Dell revives XPS 13 at $599 to challenge Apple’s MacBook Neo
Dell put the XPS 13 back on sale at $699, but a $599 student price makes it look built to meet Apple’s cheapest MacBook head-on.

Dell has reopened the affordability fight in premium laptops with a revived XPS 13 that starts at $699 and drops to $599 for students, a pricing move aimed squarely at Apple’s $599 MacBook Neo. The strategy puts Dell back into a segment it had ceded ground in, while giving students and young professionals a new entry point into the XPS line at a moment when buyers are trading down and scrutinizing every dollar.
The new XPS 13 is being pitched as Dell’s thinnest and lightest XPS ever, and the company is loading it with the kind of features that usually justify a higher tag. Dell says the laptop includes a 2.5K touch display, Wi-Fi 7, and up to 17-hour battery life. Early coverage says the entry model uses Intel’s Wildcat Lake chip and starts with 8GB of RAM, while one report says the base configuration pairs a six-core Intel Core 5 320 processor with 512GB of storage. Some configurations are also described as carrying a 13.4-inch 2.5K touchscreen with a 30-120Hz variable refresh rate and DCI-P3 color coverage.

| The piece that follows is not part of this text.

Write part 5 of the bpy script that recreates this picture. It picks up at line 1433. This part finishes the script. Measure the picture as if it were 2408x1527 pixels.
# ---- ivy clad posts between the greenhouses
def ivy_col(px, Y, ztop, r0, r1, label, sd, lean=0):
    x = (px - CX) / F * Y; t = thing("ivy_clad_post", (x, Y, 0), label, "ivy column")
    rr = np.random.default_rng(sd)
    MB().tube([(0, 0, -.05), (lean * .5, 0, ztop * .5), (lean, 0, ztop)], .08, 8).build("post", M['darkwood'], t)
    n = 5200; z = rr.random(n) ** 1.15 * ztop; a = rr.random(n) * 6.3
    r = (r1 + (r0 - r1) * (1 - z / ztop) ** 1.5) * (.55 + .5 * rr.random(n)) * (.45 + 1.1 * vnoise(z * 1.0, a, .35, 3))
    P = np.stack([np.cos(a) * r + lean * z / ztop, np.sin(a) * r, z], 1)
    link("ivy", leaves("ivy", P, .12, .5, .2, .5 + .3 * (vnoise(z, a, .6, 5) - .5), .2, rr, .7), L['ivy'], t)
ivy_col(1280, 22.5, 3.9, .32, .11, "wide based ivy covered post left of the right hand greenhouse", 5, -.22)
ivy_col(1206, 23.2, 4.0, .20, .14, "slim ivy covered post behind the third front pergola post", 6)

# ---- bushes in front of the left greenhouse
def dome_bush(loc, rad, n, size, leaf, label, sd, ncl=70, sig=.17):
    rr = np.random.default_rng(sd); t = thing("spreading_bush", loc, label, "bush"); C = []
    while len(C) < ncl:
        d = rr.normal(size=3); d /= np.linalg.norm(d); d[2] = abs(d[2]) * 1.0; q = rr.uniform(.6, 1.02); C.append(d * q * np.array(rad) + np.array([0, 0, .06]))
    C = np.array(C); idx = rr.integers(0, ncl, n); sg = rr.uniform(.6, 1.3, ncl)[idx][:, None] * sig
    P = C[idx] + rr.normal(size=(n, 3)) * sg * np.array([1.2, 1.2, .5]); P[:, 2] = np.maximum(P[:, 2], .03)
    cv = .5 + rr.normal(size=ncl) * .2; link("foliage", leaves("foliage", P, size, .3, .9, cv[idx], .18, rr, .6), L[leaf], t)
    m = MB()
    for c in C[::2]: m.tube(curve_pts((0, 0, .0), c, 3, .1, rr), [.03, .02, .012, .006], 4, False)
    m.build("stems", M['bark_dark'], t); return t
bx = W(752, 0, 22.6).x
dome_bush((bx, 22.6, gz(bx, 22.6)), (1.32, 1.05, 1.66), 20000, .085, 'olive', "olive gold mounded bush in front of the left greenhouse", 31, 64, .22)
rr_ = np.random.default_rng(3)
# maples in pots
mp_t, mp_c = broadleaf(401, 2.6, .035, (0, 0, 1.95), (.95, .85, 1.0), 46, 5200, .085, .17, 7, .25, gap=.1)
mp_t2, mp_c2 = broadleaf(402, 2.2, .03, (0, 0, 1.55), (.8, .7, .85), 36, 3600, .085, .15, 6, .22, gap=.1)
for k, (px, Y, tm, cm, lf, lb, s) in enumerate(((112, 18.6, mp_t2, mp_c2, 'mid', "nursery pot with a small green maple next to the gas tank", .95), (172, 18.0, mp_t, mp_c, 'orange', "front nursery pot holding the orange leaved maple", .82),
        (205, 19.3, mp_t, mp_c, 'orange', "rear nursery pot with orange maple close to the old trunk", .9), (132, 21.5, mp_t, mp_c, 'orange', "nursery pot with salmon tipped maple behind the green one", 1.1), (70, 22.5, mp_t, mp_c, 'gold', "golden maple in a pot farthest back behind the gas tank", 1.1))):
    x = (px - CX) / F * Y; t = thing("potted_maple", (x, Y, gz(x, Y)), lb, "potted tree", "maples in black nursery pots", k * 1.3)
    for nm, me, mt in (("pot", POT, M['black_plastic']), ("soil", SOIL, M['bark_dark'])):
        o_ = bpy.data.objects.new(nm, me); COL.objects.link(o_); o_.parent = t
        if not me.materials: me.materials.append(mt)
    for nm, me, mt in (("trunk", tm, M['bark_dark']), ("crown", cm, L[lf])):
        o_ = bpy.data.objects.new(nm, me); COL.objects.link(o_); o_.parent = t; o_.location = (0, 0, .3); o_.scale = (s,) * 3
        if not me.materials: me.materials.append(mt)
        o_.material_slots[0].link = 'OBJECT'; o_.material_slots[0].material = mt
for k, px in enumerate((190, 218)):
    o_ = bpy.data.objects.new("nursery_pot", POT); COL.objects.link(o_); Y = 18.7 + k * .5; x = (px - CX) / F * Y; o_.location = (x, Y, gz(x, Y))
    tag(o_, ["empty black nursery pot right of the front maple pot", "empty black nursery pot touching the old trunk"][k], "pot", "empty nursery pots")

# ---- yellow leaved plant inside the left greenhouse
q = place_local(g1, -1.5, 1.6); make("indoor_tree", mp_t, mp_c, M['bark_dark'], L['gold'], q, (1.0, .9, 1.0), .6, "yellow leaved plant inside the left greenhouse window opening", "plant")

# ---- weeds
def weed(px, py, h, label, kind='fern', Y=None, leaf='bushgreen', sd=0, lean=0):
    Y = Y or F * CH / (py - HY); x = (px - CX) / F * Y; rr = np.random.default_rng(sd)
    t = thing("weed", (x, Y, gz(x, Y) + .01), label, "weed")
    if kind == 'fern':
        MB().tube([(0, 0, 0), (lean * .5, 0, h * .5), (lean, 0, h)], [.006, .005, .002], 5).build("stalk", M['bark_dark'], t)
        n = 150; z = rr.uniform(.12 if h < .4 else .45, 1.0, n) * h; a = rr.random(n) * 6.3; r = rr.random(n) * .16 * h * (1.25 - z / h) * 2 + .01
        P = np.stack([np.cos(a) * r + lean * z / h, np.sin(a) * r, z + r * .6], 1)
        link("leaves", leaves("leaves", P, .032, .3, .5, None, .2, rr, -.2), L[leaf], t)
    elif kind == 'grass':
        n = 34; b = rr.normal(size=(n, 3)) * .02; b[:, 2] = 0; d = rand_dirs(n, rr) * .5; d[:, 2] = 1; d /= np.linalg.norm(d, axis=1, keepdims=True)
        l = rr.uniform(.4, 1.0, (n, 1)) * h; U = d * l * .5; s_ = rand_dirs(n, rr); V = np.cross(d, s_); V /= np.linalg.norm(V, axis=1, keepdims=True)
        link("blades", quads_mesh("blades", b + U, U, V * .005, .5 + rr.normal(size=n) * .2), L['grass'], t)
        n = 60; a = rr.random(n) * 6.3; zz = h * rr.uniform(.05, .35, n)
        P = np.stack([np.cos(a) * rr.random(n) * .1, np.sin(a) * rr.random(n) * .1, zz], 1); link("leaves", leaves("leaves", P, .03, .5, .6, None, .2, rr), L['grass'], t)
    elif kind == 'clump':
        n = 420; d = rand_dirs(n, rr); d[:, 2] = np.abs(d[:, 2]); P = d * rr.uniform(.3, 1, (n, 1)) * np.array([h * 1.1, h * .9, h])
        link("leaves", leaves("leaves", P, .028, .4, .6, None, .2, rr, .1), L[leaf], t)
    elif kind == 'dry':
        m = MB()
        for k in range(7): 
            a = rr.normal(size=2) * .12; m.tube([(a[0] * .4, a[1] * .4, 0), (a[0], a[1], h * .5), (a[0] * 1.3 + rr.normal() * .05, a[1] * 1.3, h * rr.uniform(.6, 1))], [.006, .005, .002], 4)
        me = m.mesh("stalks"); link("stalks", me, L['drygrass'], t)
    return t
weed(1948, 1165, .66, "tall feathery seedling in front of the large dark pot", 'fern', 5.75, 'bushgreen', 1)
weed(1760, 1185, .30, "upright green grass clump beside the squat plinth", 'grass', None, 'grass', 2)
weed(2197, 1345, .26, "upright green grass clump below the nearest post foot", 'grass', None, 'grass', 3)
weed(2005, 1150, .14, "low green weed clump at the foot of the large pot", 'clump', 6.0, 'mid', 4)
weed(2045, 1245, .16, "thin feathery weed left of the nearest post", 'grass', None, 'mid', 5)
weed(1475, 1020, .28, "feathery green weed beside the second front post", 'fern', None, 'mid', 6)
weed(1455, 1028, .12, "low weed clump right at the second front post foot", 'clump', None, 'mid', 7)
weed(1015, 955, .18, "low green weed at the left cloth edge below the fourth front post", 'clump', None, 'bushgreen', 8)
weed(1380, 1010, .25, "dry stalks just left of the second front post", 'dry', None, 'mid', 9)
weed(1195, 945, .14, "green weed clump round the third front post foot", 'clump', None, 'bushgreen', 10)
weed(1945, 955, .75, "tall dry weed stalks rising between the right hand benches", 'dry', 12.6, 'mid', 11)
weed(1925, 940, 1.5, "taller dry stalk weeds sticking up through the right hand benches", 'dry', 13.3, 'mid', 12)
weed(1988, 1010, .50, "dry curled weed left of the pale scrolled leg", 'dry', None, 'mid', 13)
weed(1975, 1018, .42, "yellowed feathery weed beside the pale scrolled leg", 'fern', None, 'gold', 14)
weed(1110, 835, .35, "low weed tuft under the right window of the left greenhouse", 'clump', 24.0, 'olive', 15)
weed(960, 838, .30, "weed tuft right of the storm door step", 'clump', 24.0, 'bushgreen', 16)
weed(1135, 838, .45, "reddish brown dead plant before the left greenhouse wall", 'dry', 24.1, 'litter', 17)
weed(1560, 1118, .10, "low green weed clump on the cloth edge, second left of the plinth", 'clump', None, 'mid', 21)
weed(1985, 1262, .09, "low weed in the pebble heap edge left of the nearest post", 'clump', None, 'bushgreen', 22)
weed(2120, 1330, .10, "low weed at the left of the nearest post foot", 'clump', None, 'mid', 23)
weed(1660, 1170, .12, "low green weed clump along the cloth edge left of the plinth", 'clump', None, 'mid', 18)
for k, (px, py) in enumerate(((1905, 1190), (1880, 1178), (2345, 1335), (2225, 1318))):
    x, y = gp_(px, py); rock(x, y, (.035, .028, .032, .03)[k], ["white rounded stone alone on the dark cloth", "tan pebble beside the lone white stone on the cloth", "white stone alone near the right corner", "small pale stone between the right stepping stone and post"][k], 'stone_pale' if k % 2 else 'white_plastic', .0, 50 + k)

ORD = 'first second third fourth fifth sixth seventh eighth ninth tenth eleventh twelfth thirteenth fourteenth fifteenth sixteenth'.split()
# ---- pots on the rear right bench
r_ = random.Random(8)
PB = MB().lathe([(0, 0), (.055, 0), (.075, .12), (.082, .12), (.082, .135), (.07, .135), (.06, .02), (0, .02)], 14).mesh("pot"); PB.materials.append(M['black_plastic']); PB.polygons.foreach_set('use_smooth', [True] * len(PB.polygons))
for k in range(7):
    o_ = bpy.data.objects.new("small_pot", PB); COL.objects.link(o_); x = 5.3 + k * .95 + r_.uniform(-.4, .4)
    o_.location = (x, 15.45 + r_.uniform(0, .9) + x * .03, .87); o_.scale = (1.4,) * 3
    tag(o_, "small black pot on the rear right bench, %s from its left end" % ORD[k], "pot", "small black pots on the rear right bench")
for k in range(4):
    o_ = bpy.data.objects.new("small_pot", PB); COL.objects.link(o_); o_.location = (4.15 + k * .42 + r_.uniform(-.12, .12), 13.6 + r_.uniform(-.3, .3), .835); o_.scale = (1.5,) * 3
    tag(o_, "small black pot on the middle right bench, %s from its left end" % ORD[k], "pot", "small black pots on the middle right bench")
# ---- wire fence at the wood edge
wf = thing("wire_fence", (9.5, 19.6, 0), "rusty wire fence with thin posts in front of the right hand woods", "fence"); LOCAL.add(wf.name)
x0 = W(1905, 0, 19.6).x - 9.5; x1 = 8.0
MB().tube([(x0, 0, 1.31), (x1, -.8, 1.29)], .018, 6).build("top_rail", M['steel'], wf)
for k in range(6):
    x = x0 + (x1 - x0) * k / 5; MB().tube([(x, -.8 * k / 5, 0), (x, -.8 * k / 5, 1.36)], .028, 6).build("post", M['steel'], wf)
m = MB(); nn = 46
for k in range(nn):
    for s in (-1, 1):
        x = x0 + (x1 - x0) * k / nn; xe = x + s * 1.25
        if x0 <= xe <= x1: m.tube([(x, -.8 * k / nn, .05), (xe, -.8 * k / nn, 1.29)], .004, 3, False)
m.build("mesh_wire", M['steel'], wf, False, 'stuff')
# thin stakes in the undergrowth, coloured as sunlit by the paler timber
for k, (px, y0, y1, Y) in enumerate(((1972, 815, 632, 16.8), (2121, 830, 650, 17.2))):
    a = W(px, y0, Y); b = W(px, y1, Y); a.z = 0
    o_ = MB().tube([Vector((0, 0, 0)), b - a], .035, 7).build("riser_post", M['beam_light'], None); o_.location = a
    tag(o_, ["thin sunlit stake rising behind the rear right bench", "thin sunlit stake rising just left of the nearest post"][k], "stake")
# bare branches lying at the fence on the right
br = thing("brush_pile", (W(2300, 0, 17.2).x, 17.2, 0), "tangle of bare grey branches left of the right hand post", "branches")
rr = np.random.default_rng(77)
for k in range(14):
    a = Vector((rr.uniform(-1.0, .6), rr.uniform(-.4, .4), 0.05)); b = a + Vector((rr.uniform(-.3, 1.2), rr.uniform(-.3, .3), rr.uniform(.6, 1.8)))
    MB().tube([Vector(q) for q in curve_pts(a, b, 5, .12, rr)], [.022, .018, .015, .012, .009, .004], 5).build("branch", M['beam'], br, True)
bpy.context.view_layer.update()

The question is whether $599 marks a durable repositioning or a headline price built for the moment. Dell first teased the return of the XPS 13 at CES 2026 on Jan. 6, when it said XPS was back and that the 13-inch model would arrive later in the year at its most accessible price yet. That matters because Dell is not just lowering the price of one laptop. It is reestablishing XPS as its premium consumer brand after a stretch in which the name had been replaced by other lines. The company’s student pricing starts at $599, but the public starting price remains $699, which suggests the lower figure is a targeted promotion rather than the new everyday floor.

Apple reset the market first in March 2026, when it introduced the $599 MacBook Neo and a $499 education price, giving Apple its least expensive laptop ever and setting a new benchmark for budget-conscious buyers. Dell’s answer is less about matching Apple on price alone than about keeping premium design in the conversation as memory-chip supply tightens and back-to-school demand builds. Higher-end XPS 13 versions are expected later with Intel Panther Lake chips, reinforcing the idea that Dell is using the cheaper entry model to bring buyers in now, then moving them up the stack later.